High school should provide information; but it also is supposed to introduce the student to critical thinking so that the student can form their OWN opinions about important issues, not be clones of mom and dad.  This is particularly troublesome now, because politically it appears we are more divided than ever, and if hardcore Republicans and staunch Democrats are just making more of the same who believe what they were told to just because they WERE told to, things won’t get better any time soon.

I will illustrate. 

I think fascism and white supremacy are bad.  I was told these things are bad when I was in school, but I have also done my homework, and have read articles and watched documentaries and visited places where bad things happened, and as a result have drawn my own conclusions that these things are bad.  I am an American, and I believe that if you do your homework and wish to disagree with me, I will respect you (I probably won’t be friends with you) but respectfully and firmly disagree, and we can both go on with our lives. 

In other words, if you have done your research and come to the conclusion that we should be a socialist country, I’m ok with that.  As long as by “research” it was understood that you studied BOTH sides of the argument, or if necessary ALL sides of the argument, looked at the pros and cons of each, and decided where your heart lay.  Research is not listening to someone wearing a red hat spew hateful rhetoric and agreeing with them, or embracing someone’s “education and health care for all” without understanding who is paying the bill.  If you did your research, than I have no issue with you.  Go rally (peacefully), vote for your  candidate, and we will see how things fall.  That’s one of the foundations upon which this country was built (along with apparently “fast food for all”).
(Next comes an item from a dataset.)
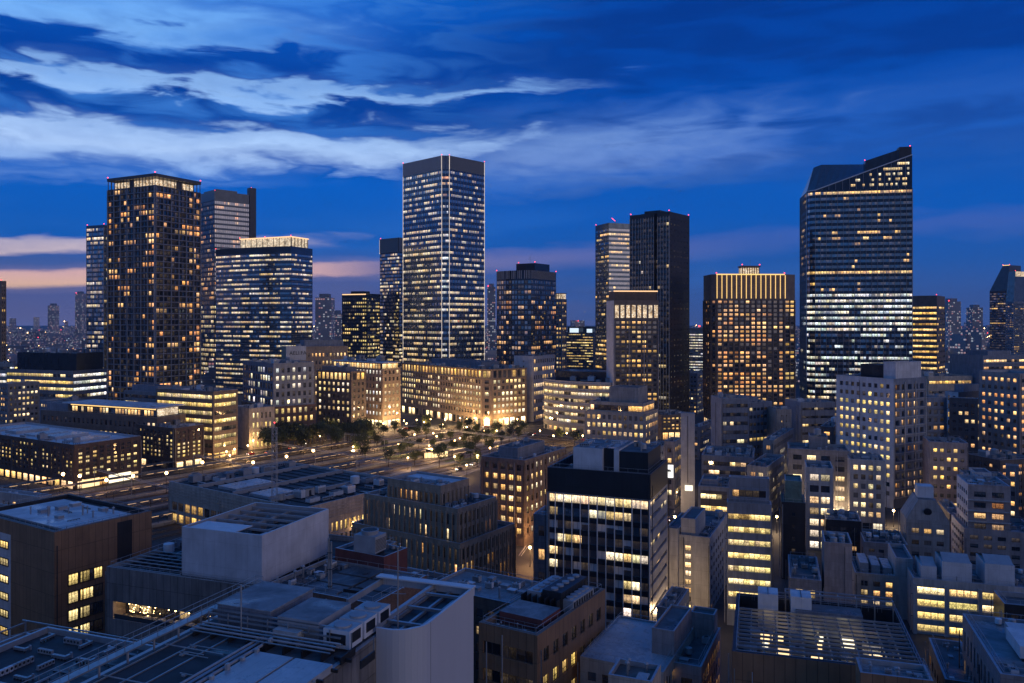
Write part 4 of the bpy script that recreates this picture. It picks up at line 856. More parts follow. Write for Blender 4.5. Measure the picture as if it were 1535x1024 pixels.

I’m not sure a lot of people are doing that.

Those people who do their research (as I defined above) and then back things like socialism, fascism, or white supremacy seem to be in short supply.  More often than not the those folks seem feed in to a mob mentality from home or extended family.

What I see is one of the following:

  1. People espouse the ideas put into their head by propaganda or forceful family members and friends because they lack the critical thinking skills to question those views and the research skills to find the information they need to form their own opinion.

Or

  • People submit to one side or the other of the social media rhetoric without looking for the other side, just to have a stake in the argument and be on a side.

So how do I combat this?  What am I doing to stem this trend?

In the classroom, I support whatever side is necessary to make sure ALL sides are put out there.  If most of my first period class is pro-immigration reform, I will bring up some facts or opinions that point towards restricting immigration.  But in the next class, if most want to restrict immigration, I will foster the pro-immigration reform to keep the discussion moving.  I will at times pick cadets who are on one side or the other and force them to argue the side opposite their beliefs, in order to give them an appreciation for seeing both sides of the argument.  At all times we are working under the rules that all of us have value, and we can disagree and still respect each other. 

I do this because my job is not to teach an agenda.  If my students want to know how I feel about a particular issue, I will share it with them.  I will preface it with, “these are my thoughts, and you can feel free to disagree, but be able to support your argument.” Some of them do disagree with, and on those days are some of my best classes.

 My job is to get them to think.  My job is to teach them to question the information offered to them, to dig and research and scrounge to find what supports their argument, and to be mature enough to be open-minded when facts may point out flaws in their argument.

Despite popular opinion, at least most of the teachers I work with or have worked with seem to get this; yet they are still accused of “teaching an agenda” because something discussed in the classroom doesn’t align with parental beliefs or what is professed at home. 

Parents, you have a right to share your beliefs with your children.  But you also have an obligation to teach them to support their arguments, and not blindly believe something just because you do.  If they blindly follow you, when you are gone they will find someone else to blindly follow, and that is not good for anyone.

Work with your teachers to help your children learn to THINK.  You will be surprised at what both they and you can learn.